§ **EXERCISE BRIEF**: Repeat, exactly, the run of lines that opens with the line containing "Continue the Blender" and closes with the line containing "MB().tube(pts, 0.006, n=7).build('air_hose', 'rubber', ms)", and leave all other lines out.

§ **RECORDS TO USE**:
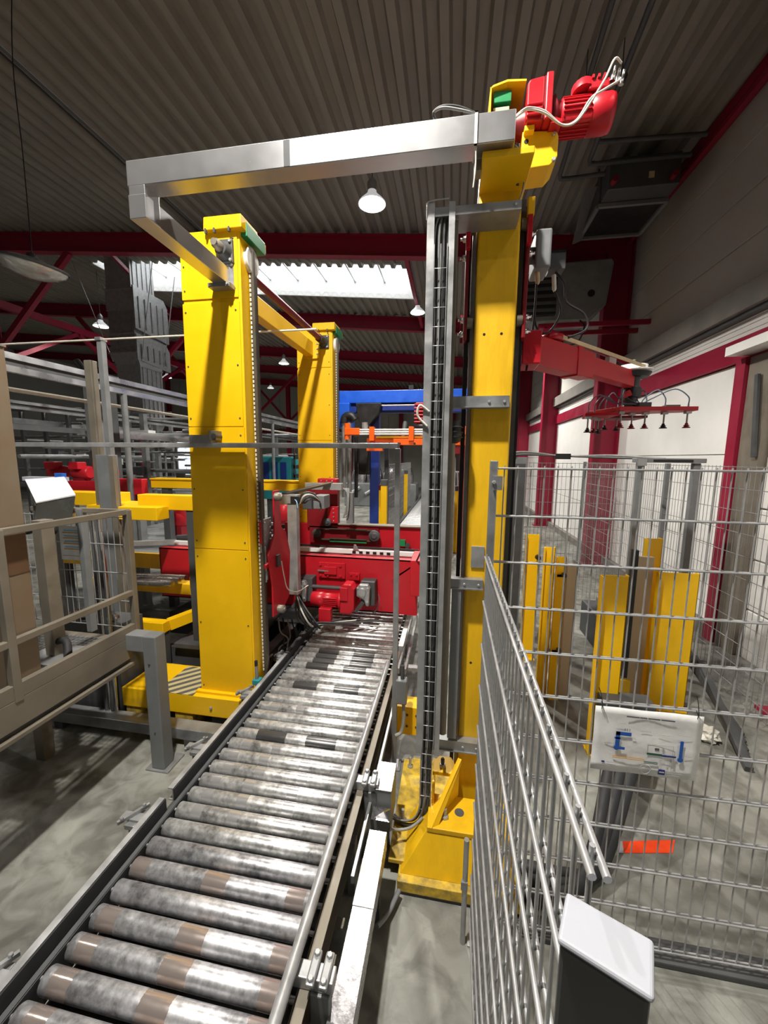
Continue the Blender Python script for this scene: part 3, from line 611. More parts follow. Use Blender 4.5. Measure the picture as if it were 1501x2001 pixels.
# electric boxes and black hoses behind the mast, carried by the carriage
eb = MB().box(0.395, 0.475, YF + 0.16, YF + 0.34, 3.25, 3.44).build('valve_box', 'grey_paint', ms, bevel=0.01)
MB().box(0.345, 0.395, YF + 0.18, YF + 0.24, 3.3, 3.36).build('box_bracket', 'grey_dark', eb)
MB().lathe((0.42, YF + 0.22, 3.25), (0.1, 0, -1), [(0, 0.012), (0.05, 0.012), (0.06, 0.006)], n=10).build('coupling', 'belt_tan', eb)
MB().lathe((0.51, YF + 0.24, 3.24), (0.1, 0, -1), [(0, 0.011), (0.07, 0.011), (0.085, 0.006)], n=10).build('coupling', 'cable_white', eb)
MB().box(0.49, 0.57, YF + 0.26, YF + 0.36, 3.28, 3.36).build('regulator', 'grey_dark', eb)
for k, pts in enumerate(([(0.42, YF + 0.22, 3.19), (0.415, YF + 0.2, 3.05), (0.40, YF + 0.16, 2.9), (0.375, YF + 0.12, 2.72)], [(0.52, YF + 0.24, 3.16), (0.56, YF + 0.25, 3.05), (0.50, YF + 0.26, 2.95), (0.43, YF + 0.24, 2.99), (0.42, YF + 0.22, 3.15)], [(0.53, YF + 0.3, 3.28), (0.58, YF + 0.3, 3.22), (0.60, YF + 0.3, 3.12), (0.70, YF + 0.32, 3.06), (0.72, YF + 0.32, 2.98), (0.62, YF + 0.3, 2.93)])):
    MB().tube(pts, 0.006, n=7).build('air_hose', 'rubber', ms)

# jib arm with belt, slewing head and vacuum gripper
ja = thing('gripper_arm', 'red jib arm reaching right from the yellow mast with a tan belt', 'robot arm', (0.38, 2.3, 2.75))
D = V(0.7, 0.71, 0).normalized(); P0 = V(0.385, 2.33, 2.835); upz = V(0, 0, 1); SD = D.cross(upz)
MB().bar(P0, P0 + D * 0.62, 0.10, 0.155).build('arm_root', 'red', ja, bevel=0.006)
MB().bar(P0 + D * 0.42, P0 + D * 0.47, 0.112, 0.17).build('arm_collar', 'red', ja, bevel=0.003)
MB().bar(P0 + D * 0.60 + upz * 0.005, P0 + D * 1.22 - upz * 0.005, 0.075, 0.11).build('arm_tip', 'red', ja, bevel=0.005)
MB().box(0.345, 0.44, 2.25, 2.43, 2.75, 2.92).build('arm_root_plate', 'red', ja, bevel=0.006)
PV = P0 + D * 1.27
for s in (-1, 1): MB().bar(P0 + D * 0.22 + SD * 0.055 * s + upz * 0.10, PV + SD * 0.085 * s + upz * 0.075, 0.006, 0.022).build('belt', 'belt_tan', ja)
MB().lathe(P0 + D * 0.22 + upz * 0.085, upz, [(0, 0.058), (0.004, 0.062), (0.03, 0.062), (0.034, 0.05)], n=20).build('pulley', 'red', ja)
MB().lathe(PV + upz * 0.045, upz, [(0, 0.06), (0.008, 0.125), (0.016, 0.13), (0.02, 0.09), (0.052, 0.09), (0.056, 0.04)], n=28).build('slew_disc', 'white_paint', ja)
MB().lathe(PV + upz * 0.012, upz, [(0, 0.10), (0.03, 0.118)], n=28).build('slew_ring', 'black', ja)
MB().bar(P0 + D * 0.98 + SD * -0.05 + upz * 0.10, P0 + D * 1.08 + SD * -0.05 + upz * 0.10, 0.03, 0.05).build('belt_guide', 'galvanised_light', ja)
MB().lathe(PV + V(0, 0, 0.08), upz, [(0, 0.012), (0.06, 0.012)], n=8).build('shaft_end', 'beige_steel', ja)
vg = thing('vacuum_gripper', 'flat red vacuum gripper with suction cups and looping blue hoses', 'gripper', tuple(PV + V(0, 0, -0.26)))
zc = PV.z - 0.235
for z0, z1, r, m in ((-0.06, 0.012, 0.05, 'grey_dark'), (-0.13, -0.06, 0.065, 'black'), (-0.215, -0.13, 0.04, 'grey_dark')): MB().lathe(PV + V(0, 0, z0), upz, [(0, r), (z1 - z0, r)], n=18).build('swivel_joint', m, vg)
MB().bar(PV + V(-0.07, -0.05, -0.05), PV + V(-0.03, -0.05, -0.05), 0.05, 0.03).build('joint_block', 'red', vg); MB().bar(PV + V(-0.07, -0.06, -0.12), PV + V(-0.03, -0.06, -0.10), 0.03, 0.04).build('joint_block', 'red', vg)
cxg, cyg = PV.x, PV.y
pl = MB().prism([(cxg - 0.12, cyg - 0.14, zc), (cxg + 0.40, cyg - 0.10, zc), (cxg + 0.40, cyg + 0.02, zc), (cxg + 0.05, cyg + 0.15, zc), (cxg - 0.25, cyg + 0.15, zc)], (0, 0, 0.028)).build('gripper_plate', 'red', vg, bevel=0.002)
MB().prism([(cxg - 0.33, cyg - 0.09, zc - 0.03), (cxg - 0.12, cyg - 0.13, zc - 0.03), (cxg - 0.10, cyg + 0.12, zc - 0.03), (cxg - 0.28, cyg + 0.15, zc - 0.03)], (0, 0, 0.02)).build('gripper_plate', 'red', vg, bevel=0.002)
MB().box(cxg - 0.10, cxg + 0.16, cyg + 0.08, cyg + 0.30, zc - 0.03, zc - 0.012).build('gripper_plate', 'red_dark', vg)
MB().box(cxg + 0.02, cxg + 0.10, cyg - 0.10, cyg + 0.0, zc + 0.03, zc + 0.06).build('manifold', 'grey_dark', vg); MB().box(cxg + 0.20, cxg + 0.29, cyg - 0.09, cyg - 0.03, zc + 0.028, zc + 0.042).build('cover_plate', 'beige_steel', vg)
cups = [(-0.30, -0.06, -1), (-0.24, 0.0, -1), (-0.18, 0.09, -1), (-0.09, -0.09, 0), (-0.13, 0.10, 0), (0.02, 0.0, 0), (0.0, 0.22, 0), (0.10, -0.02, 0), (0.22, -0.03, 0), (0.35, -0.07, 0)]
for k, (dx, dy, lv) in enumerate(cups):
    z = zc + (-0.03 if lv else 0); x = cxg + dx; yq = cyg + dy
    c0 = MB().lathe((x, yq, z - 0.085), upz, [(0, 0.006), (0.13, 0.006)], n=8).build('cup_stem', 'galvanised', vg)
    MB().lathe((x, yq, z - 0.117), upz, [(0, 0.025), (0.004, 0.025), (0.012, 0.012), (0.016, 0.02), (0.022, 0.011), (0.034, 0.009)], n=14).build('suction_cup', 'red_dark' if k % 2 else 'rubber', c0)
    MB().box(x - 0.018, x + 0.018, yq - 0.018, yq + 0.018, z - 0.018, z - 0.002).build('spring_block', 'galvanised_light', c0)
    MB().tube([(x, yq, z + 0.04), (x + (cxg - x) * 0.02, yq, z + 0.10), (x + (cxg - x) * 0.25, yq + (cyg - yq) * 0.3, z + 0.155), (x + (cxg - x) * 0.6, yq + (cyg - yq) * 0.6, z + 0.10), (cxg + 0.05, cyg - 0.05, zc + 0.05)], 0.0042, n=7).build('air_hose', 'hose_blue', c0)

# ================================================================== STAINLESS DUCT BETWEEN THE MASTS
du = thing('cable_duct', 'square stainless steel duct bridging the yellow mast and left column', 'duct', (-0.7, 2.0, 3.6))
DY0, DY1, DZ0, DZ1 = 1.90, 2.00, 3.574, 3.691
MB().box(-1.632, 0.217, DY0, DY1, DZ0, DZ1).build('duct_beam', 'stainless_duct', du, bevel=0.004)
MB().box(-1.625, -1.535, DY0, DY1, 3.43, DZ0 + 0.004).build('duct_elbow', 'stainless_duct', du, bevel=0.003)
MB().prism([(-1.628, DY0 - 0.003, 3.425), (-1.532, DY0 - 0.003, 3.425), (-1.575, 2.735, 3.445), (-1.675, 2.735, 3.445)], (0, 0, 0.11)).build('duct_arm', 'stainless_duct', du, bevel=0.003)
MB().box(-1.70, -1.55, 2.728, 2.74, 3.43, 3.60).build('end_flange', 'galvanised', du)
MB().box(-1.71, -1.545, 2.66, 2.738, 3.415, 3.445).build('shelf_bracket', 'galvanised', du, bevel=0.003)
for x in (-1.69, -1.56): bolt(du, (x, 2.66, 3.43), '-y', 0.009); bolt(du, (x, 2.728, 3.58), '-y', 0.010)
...
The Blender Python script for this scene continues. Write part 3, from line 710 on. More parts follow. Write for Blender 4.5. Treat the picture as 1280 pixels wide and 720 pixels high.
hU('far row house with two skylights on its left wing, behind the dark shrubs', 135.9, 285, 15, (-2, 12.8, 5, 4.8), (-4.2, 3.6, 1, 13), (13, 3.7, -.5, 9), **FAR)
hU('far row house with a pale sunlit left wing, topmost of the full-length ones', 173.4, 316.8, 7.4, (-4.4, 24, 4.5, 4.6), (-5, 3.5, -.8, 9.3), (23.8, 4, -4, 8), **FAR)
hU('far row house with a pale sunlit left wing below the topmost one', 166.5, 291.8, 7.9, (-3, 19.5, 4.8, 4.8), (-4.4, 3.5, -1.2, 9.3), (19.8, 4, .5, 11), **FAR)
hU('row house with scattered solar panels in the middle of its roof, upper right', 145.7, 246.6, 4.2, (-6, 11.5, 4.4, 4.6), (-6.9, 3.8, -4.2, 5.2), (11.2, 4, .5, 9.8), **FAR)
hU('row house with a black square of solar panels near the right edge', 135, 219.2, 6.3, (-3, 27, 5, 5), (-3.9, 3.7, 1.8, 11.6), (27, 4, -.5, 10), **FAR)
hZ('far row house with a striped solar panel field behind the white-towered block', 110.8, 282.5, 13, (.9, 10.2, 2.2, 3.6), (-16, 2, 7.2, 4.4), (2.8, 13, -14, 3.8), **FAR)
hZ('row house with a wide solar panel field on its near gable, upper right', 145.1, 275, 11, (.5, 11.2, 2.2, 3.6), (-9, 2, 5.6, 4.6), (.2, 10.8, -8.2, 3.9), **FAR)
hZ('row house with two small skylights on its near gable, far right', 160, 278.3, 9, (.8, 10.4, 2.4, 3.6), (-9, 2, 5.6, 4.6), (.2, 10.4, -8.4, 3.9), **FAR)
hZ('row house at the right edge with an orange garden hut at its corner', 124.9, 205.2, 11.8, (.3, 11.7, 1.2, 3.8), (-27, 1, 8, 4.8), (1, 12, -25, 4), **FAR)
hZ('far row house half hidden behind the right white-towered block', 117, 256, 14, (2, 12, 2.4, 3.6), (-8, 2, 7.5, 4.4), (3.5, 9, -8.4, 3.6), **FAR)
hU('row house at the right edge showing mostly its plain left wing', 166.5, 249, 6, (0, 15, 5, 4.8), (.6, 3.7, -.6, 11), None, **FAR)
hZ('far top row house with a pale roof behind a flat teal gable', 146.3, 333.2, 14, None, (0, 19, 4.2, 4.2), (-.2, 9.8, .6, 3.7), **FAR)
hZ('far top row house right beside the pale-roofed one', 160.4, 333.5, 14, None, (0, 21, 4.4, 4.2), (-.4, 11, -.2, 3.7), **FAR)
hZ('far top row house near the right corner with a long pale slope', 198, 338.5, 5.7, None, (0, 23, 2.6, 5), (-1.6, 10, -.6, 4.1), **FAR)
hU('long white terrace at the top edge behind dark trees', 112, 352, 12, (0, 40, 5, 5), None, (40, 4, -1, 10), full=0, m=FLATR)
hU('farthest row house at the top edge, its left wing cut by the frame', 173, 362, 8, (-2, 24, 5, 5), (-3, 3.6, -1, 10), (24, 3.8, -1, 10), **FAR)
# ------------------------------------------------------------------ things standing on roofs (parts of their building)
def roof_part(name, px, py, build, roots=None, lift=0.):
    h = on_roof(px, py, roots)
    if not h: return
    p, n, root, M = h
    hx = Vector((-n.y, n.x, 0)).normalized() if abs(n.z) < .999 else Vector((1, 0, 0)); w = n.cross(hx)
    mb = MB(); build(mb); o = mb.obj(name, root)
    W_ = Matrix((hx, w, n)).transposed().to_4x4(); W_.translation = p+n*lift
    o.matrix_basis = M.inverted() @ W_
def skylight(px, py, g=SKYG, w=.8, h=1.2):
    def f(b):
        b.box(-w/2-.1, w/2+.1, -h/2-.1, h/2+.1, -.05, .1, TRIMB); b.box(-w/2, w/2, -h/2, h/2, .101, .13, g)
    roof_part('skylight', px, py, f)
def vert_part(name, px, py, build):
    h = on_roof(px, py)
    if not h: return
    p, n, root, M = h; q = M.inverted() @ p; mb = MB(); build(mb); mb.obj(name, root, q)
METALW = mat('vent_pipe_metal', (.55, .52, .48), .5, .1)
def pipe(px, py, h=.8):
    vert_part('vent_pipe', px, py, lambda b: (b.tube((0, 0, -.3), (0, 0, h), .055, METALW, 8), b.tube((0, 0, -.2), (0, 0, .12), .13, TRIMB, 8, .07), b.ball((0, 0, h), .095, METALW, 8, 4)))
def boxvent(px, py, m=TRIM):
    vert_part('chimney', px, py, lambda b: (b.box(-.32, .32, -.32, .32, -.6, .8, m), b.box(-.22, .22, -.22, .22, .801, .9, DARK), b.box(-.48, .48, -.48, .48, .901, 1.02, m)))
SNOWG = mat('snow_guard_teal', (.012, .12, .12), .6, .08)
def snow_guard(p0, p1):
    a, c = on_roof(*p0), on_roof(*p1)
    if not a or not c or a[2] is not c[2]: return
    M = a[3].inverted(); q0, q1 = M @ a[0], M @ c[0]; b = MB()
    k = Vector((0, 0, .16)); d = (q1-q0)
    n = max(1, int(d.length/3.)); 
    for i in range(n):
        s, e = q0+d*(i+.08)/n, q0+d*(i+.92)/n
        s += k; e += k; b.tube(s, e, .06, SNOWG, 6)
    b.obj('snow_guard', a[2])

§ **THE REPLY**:
Continue the Blender Python script for this scene: part 3, from line 611. More parts follow. Use Blender 4.5. Measure the picture as if it were 1501x2001 pixels.
# electric boxes and black hoses behind the mast, carried by the carriage
eb = MB().box(0.395, 0.475, YF + 0.16, YF + 0.34, 3.25, 3.44).build('valve_box', 'grey_paint', ms, bevel=0.01)
MB().box(0.345, 0.395, YF + 0.18, YF + 0.24, 3.3, 3.36).build('box_bracket', 'grey_dark', eb)
MB().lathe((0.42, YF + 0.22, 3.25), (0.1, 0, -1), [(0, 0.012), (0.05, 0.012), (0.06, 0.006)], n=10).build('coupling', 'belt_tan', eb)
MB().lathe((0.51, YF + 0.24, 3.24), (0.1, 0, -1), [(0, 0.011), (0.07, 0.011), (0.085, 0.006)], n=10).build('coupling', 'cable_white', eb)
MB().box(0.49, 0.57, YF + 0.26, YF + 0.36, 3.28, 3.36).build('regulator', 'grey_dark', eb)
for k, pts in enumerate(([(0.42, YF + 0.22, 3.19), (0.415, YF + 0.2, 3.05), (0.40, YF + 0.16, 2.9), (0.375, YF + 0.12, 2.72)], [(0.52, YF + 0.24, 3.16), (0.56, YF + 0.25, 3.05), (0.50, YF + 0.26, 2.95), (0.43, YF + 0.24, 2.99), (0.42, YF + 0.22, 3.15)], [(0.53, YF + 0.3, 3.28), (0.58, YF + 0.3, 3.22), (0.60, YF + 0.3, 3.12), (0.70, YF + 0.32, 3.06), (0.72, YF + 0.32, 2.98), (0.62, YF + 0.3, 2.93)])):
    MB().tube(pts, 0.006, n=7).build('air_hose', 'rubber', ms)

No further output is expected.